Par Michel MICHEL.
Michel MICHEL a répondu à la question posée par Marianne : « Au fait , c’est quoi être républicain ? », à sa manière, à notre manière. Le texte n’ayant pas été publié, nous corrigeons cette erreur en vous le présentant sur notre site. (NDLR : En l’occurrence, le site de L’Action Française)
La République dans le monde se présente comme un mode procédural pour désigner les dirigeants ; mais en France, c’est surtout une idéologie voire comme l’établissait Vincent Peillon, une religion qu’il est recommandé de pratiquer dans la vie politique, même si on n’est pas croyant.

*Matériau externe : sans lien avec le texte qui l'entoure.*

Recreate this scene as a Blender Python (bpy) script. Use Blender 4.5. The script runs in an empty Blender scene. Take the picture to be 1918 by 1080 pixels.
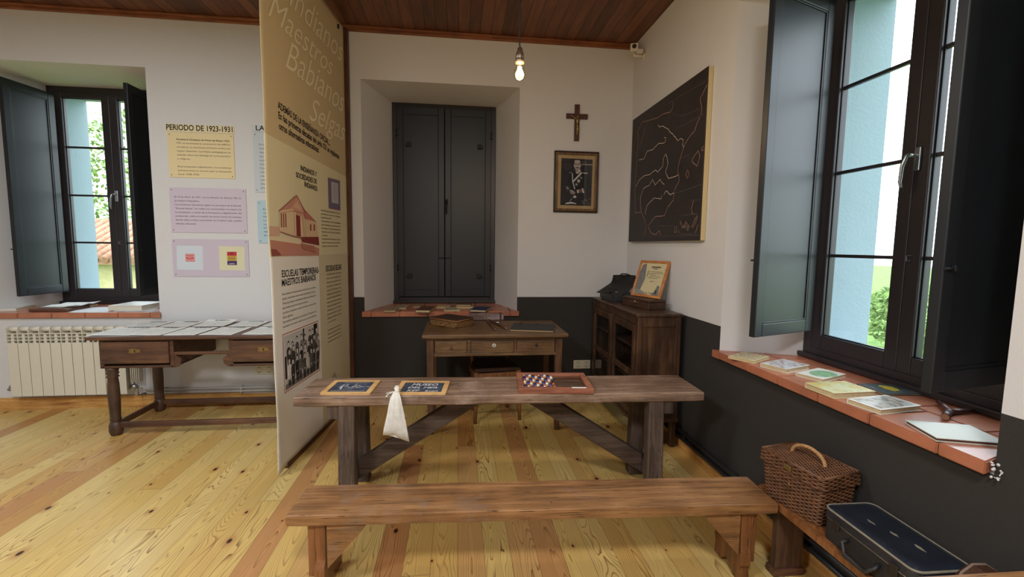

Ceux qui affirment que la France ne peut se réduire au régime républicain ; comme Zemmour qui conclue ses discours par « Vive la République et surtout vive la France ! » sont plus que suspects puisqu’ils osent insinuer que l’on peut distinguer les deux concepts… L’appel aux républicains est une machine à fabriquer de l’exclusion en opposant ceux qui en sont et ceux qui n’en sont pas : les Girondins, les Vendéens, les fédéralistes de Lyon ou de Toulon, les chouans de Bretagne ou de Normandie, les émigrés, les légitimistes, les calotins, les ligues, Vichy (après coup), les moscoutaires, les partisans de l’Algérie Française, les « extrémistes », les « gilets jaunes », etc. Pour les cours d’instruction civique, la République se présente comme la chose publique, commune à tous, mais dans la mythologie française, elle présuppose que certains sont exclus de « l’arc républicain ». « Être républicain » est toujours l’expression d’un double discours.
POURQUOI ?
En France, depuis sa fondation, l’identité de la République se découpe toujours sur un arrière-fond de guerre civile. La guerre civile est l’origine de toutes nos Républiques ; c’est pourquoi l’appel à la République est le plus souvent un appel à l’ostracisme, à l’exclusion. La plupart des hymnes nationaux vantent la patrie maternelle, la « Marseillaise », elle, évoque une lutte contre la tyrannie et fait le vœu « qu’un sang impur abreuve nos sillons ». Le sang de qui ? Ce n’est pas trop précisé pour pouvoir s’appliquer en fonction des circonstances. Il y a ceux avec qui on joue (les « adversaires ») et ceux qui menacent le jeu (les « ennemis ») ; et l’ennemi (comme le diable) rôde toujours, c’est constitutif de la République.
Dans l’iconographie républicaine, Marianne est représentée en mouvement enjambant une barricade. Il y a un bon côté et un mauvais côté de la barricade ; le monde, le temps et l’espace sont clivés.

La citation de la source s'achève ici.